**What you need to do**
Copy out the entries in full and with complete accuracy; pictures are excluded.

— BEGIN The data —

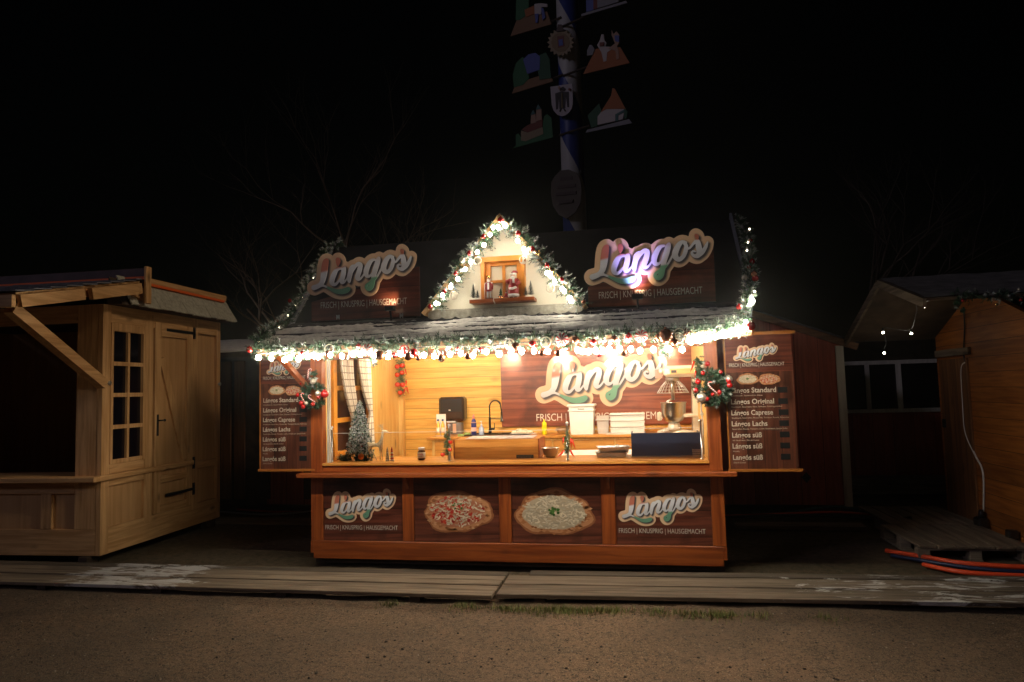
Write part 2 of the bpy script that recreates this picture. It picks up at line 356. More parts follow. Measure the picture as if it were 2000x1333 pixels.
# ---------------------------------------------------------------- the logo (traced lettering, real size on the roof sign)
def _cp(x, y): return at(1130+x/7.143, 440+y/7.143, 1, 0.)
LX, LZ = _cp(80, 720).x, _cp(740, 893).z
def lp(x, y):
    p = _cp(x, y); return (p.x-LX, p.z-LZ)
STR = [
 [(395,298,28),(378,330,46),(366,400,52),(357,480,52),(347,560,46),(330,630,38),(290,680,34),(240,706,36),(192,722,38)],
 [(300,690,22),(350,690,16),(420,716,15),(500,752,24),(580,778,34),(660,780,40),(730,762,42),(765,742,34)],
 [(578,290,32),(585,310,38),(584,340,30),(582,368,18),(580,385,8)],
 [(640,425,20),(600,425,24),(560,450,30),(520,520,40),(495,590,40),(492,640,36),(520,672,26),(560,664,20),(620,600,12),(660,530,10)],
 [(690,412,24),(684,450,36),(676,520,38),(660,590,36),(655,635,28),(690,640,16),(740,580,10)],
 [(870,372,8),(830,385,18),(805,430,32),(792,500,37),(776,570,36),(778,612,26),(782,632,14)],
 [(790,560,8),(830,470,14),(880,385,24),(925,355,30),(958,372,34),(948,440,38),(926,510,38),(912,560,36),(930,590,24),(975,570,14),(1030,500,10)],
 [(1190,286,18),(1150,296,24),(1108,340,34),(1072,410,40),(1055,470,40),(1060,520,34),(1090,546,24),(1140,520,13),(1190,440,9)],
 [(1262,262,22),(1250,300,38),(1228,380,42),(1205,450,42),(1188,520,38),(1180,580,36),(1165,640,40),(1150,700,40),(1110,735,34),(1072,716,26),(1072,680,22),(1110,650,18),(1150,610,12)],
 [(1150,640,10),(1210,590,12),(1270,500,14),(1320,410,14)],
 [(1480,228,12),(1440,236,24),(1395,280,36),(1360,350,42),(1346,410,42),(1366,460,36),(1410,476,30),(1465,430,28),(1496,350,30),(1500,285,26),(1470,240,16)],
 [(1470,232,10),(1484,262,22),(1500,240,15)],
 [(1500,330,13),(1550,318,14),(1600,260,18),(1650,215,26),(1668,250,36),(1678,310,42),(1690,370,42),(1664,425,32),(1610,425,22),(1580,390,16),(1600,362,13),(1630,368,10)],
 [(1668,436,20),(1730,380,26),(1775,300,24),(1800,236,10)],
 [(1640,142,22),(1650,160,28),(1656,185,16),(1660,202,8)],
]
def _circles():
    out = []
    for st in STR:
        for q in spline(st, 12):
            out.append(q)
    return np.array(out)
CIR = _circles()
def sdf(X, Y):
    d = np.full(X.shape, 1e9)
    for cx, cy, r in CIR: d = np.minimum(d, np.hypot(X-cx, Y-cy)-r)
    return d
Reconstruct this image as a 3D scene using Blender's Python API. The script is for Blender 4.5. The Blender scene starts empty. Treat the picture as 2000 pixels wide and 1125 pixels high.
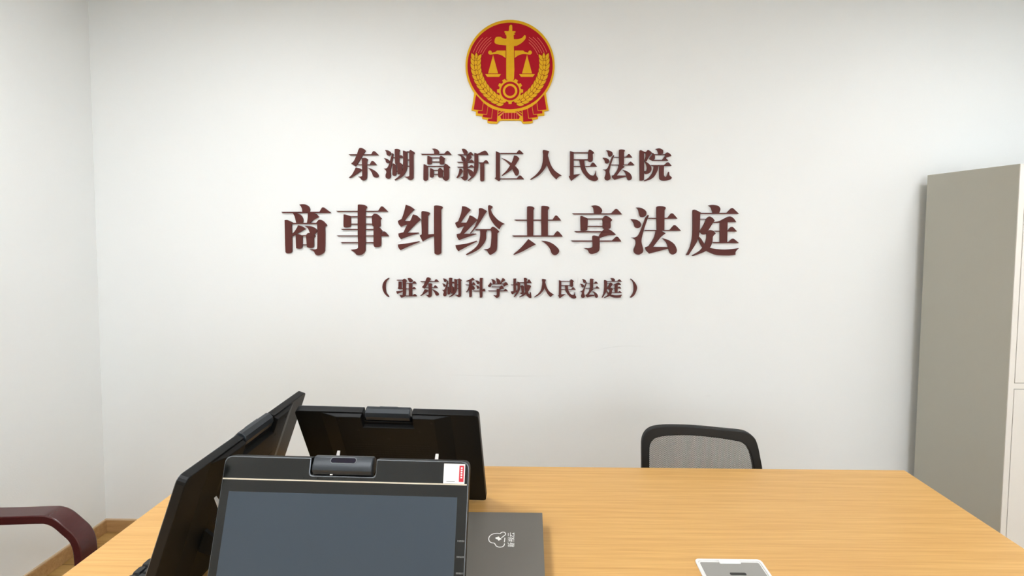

— END The data —

**Right answer**
Write part 2 of the bpy script that recreates this picture. It picks up at line 356. More parts follow. Measure the picture as if it were 2000x1333 pixels.
# ---------------------------------------------------------------- the logo (traced lettering, real size on the roof sign)
def _cp(x, y): return at(1130+x/7.143, 440+y/7.143, 1, 0.)
LX, LZ = _cp(80, 720).x, _cp(740, 893).z
def lp(x, y):
    p = _cp(x, y); return (p.x-LX, p.z-LZ)
STR = [
 [(395,298,28),(378,330,46),(366,400,52),(357,480,52),(347,560,46),(330,630,38),(290,680,34),(240,706,36),(192,722,38)],
 [(300,690,22),(350,690,16),(420,716,15),(500,752,24),(580,778,34),(660,780,40),(730,762,42),(765,742,34)],
 [(578,290,32),(585,310,38),(584,340,30),(582,368,18),(580,385,8)],
 [(640,425,20),(600,425,24),(560,450,30),(520,520,40),(495,590,40),(492,640,36),(520,672,26),(560,664,20),(620,600,12),(660,530,10)],
 [(690,412,24),(684,450,36),(676,520,38),(660,590,36),(655,635,28),(690,640,16),(740,580,10)],
 [(870,372,8),(830,385,18),(805,430,32),(792,500,37),(776,570,36),(778,612,26),(782,632,14)],
 [(790,560,8),(830,470,14),(880,385,24),(925,355,30),(958,372,34),(948,440,38),(926,510,38),(912,560,36),(930,590,24),(975,570,14),(1030,500,10)],
 [(1190,286,18),(1150,296,24),(1108,340,34),(1072,410,40),(1055,470,40),(1060,520,34),(1090,546,24),(1140,520,13),(1190,440,9)],
 [(1262,262,22),(1250,300,38),(1228,380,42),(1205,450,42),(1188,520,38),(1180,580,36),(1165,640,40),(1150,700,40),(1110,735,34),(1072,716,26),(1072,680,22),(1110,650,18),(1150,610,12)],
 [(1150,640,10),(1210,590,12),(1270,500,14),(1320,410,14)],
 [(1480,228,12),(1440,236,24),(1395,280,36),(1360,350,42),(1346,410,42),(1366,460,36),(1410,476,30),(1465,430,28),(1496,350,30),(1500,285,26),(1470,240,16)],
 [(1470,232,10),(1484,262,22),(1500,240,15)],
 [(1500,330,13),(1550,318,14),(1600,260,18),(1650,215,26),(1668,250,36),(1678,310,42),(1690,370,42),(1664,425,32),(1610,425,22),(1580,390,16),(1600,362,13),(1630,368,10)],
 [(1668,436,20),(1730,380,26),(1775,300,24),(1800,236,10)],
 [(1640,142,22),(1650,160,28),(1656,185,16),(1660,202,8)],
]
def _circles():
    out = []
    for st in STR:
        for q in spline(st, 12):
            out.append(q)
    return np.array(out)
CIR = _circles()
def sdf(X, Y):
    d = np.full(X.shape, 1e9)
    for cx, cy, r in CIR: d = np.minimum(d, np.hypot(X-cx, Y-cy)-r)
    return d
Reconstruct this image as a 3D scene using Blender's Python API. The script is for Blender 4.5. The Blender scene starts empty. Treat the picture as 2000 pixels wide and 1125 pixels high.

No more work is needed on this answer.